Par Elijah J. Magnier
Lorsque le Premier ministre israélien Benjamin Netanyahu a déclaré qu’« environ 80 % de l’aide militaire américaine à Israël est dépensée aux États-Unis, renforçant l’économie et créant des emplois », il a réduit l’un des partenariats militaires les plus controversés au monde à un simple exercice de comptabilité. Il a ajouté, dans une maîtrise orwellienne de l’inversion, qu’Israël « œuvre à une plus grande indépendance de son industrie de défense », comme si le programme d’investissement de plusieurs milliards de dollars de Washington n’était qu’un généreux programme d’apprentissage dont Israël se « sortira » avec grâce en temps voulu.
À première vue, l’argument semble ingénieux : les contribuables américains versent des milliards de dollars à Israël sous forme de dons militaires gratuits, et Israël, dans un élan de bienveillance apparente, reverse la majeure partie de cette somme aux fabricants d’armes américains. Mais un examen plus approfondi soulève une question incontournable : les États-Unis tirent-ils réellement profit de ce système circulaire, ou financent-ils une machine de guerre qui enracine le conflit, renforce les géants de la défense et ne procure, sur leur propre territoire, que des avantages limités et centrés sur les entreprises ?
La réponse est bien plus complexe que ne le laisse entendre la déclaration choc de Netanyahou – et ce, délibérément. Ce que ce discours économique simpliste masque, c’est non seulement l’ampleur de l’aide, mais aussi l’alignement politique qu’elle révèle : un partenariat où Washington n’est pas un simple contributeur réticent, mais un acteur à part entière, œuvrant de concert avec chaque grande campagne militaire israélienne. Certes, l’aide américaine couvre une part importante des dépenses de guerre d’Israël, mais le bénéfice stratégique pour les États-Unis demeure, au mieux, ambigu.
L’inversion orwellienne
Dans son roman 1984 (1949) , George Orwell mettait en garde : « Qui contrôle le passé contrôle l’avenir ; qui contrôle le présent contrôle le passé. » Ce slogan, qui a fait l’objet de débats à la Knesset israélienne, illustre comment les acteurs politiques manipulent les récits historiques pour façonner l’opinion publique et consolider leur pouvoir. Le discours politique du Premier ministre Benjamin Netanyahu – un homme qui privilégie systématiquement ses propres intérêts – reflète fréquemment les mécanismes décrits par Orwell, transformant ainsi les prédictions dystopiques de l’écrivain en une méthode de gouvernance concrète.

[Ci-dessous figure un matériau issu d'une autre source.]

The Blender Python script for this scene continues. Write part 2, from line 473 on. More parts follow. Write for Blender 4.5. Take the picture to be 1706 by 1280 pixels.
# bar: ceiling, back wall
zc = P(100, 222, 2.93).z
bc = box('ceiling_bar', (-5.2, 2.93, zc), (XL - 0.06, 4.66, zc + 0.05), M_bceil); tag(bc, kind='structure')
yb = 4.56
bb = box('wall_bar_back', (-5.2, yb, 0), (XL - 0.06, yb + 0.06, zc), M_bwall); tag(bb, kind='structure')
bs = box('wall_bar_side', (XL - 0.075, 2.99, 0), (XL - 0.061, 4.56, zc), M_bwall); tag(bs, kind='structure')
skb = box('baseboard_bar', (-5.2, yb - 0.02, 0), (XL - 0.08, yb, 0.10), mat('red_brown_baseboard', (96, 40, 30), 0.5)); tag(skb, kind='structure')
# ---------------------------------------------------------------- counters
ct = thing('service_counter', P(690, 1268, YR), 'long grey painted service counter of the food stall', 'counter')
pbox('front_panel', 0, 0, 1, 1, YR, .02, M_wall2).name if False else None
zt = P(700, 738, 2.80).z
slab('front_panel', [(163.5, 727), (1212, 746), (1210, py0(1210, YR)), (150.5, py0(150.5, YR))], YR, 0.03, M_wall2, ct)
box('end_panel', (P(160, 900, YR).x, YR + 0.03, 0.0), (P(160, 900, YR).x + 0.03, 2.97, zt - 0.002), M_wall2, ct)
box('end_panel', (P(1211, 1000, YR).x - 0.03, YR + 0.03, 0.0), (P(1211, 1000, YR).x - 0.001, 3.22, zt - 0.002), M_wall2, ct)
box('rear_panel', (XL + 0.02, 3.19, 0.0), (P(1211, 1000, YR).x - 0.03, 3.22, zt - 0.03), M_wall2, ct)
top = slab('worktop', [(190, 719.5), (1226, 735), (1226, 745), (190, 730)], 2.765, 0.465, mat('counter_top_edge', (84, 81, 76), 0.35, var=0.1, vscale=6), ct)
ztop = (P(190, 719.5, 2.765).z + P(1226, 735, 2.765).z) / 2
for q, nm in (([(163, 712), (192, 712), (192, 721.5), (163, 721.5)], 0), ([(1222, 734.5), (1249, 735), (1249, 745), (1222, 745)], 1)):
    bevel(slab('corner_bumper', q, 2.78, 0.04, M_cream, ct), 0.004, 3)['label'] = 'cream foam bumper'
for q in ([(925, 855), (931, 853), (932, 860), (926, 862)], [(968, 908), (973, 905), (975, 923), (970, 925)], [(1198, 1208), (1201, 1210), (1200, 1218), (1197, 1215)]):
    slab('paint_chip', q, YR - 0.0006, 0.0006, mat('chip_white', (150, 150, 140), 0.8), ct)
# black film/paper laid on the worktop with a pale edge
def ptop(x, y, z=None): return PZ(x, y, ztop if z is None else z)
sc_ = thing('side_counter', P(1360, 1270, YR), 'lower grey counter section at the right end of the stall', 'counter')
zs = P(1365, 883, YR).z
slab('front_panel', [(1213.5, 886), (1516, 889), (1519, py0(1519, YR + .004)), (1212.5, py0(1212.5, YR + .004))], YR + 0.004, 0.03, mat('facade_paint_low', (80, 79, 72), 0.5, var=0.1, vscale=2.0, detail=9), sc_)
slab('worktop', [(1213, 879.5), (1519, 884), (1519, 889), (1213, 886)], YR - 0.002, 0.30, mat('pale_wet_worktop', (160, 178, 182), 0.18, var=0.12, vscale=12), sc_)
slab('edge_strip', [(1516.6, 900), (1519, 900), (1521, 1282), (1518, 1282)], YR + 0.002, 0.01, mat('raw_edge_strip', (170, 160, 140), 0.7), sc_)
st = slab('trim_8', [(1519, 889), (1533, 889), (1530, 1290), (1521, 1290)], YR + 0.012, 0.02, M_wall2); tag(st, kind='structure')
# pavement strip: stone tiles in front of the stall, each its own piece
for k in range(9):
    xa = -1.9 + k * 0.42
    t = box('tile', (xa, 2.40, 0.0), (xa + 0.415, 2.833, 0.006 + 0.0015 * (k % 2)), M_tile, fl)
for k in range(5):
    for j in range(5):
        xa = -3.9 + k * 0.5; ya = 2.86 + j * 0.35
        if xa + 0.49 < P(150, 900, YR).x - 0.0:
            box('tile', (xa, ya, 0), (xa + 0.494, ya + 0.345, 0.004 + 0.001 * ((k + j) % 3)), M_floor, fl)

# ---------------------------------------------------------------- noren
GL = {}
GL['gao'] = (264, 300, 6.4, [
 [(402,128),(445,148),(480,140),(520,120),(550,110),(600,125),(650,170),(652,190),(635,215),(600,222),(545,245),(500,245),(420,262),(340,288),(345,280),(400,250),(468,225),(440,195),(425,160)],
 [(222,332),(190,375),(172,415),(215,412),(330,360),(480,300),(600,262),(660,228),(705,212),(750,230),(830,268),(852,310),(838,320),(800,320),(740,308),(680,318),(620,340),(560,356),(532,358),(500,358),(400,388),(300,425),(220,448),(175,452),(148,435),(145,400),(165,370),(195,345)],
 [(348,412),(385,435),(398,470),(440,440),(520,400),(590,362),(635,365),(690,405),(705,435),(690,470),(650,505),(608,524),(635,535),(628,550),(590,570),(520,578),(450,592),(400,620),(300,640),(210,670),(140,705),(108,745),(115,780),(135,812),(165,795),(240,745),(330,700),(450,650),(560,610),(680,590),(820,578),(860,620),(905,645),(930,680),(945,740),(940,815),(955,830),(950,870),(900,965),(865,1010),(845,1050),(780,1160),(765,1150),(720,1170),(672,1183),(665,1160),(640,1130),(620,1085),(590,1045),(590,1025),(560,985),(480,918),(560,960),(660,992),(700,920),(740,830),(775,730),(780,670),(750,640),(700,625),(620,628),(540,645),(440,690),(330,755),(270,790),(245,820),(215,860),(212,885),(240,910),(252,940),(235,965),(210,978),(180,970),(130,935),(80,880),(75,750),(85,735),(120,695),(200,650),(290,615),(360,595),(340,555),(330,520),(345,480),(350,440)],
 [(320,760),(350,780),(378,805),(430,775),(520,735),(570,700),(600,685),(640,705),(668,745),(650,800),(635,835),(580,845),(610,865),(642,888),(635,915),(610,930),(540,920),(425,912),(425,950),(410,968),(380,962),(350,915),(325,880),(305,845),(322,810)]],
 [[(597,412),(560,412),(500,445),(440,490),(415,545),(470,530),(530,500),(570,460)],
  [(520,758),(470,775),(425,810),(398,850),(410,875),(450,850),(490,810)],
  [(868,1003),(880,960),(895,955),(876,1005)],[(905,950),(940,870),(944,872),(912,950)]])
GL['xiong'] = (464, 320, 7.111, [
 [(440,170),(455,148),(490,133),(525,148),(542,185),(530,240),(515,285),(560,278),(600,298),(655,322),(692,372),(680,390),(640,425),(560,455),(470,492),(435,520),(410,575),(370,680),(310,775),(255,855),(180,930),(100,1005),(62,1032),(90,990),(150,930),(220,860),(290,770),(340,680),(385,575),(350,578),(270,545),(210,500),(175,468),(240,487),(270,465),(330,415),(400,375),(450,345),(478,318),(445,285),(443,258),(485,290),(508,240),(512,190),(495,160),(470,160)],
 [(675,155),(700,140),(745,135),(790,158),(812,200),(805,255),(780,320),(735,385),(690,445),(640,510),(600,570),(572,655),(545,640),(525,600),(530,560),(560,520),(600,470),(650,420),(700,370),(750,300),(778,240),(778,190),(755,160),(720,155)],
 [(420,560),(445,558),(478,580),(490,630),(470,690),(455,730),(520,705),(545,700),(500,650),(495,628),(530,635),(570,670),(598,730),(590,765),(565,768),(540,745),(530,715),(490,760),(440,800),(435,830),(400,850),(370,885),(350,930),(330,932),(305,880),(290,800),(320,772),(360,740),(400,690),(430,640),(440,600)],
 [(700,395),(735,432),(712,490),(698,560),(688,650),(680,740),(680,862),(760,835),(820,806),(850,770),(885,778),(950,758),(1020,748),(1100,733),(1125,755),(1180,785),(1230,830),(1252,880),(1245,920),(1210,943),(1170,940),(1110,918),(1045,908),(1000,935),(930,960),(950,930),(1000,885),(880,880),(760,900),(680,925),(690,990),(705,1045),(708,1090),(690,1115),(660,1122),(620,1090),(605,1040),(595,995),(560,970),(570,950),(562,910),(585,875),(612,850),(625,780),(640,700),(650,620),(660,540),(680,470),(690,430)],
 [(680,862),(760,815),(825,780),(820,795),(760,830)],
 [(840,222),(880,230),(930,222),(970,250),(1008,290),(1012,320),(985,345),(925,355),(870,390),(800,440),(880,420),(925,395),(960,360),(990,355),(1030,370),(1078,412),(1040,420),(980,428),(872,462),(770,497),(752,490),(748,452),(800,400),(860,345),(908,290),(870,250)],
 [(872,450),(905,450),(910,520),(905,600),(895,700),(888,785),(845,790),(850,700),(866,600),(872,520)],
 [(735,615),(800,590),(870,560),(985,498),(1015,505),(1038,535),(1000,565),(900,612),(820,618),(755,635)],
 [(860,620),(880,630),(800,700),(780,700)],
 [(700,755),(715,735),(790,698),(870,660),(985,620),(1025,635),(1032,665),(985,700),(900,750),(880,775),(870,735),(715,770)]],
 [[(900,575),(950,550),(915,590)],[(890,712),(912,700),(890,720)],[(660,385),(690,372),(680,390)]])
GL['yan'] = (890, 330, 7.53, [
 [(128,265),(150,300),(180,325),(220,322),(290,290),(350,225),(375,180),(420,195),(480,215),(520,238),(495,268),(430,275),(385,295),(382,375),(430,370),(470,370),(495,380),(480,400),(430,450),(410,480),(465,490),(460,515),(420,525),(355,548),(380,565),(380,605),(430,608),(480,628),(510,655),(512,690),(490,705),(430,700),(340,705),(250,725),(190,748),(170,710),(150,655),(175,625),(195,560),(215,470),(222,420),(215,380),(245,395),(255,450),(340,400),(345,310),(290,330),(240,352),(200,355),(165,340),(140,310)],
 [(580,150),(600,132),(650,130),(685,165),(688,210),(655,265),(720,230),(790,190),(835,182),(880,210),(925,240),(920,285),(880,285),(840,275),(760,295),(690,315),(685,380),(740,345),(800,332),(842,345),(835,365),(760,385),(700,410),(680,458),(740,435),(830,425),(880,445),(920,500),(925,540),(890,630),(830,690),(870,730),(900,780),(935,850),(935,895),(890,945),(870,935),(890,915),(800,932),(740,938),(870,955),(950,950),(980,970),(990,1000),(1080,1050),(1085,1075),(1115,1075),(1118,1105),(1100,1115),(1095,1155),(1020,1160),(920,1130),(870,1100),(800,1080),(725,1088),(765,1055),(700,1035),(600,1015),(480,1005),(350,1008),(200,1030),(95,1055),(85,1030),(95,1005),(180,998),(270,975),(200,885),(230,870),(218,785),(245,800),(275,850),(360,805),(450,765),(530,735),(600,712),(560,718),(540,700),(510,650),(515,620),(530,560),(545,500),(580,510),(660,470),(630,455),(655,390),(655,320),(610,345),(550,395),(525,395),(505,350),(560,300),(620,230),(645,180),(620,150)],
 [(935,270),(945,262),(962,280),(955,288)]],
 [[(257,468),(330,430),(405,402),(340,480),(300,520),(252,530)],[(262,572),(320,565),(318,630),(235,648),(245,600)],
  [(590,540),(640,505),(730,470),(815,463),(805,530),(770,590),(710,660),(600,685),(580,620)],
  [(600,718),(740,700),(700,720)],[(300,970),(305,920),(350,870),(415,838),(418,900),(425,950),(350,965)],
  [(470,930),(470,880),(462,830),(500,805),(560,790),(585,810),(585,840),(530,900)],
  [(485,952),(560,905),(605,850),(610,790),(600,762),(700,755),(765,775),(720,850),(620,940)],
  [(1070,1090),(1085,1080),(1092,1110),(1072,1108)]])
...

Israël excelle dans ce que l’on pourrait appeler « l’inversion orwellienne » : une manœuvre rhétorique et politique consistant à déformer délibérément la réalité. La vérité est présentée comme un mensonge, la guerre comme la paix, l’occupation comme une libération, l’oppression comme la sécurité, et une généreuse aide étrangère comme une faveur faite au donateur. Il ne s’agit pas d’une simple hypocrisie ; c’est une réingénierie systématique du sens moral et factuel visant à préserver le pouvoir tout en dissimulant la violence et les inégalités qu’il engendre.
Des slogans comme « La guerre, c’est la paix », « La liberté, c’est l’esclavage », « L’ignorance, c’est la force », ou des affirmations contemporaines telles que « l’attaque, c’est la défense » ne visent pas à convaincre par la logique. Leur but est d’estomper la frontière entre vérité et propagande jusqu’à ce que les contradictions paraissent naturelles. Un renversement orwellien se produit lorsque les dirigeants décrivent des actions nuisibles ou coercitives en des termes bienveillants, inversant ainsi la polarité morale. L’oppresseur se victimise ; l’agresseur invoque la légitime défense ; les faits sont réinterprétés pour servir l’idéologie.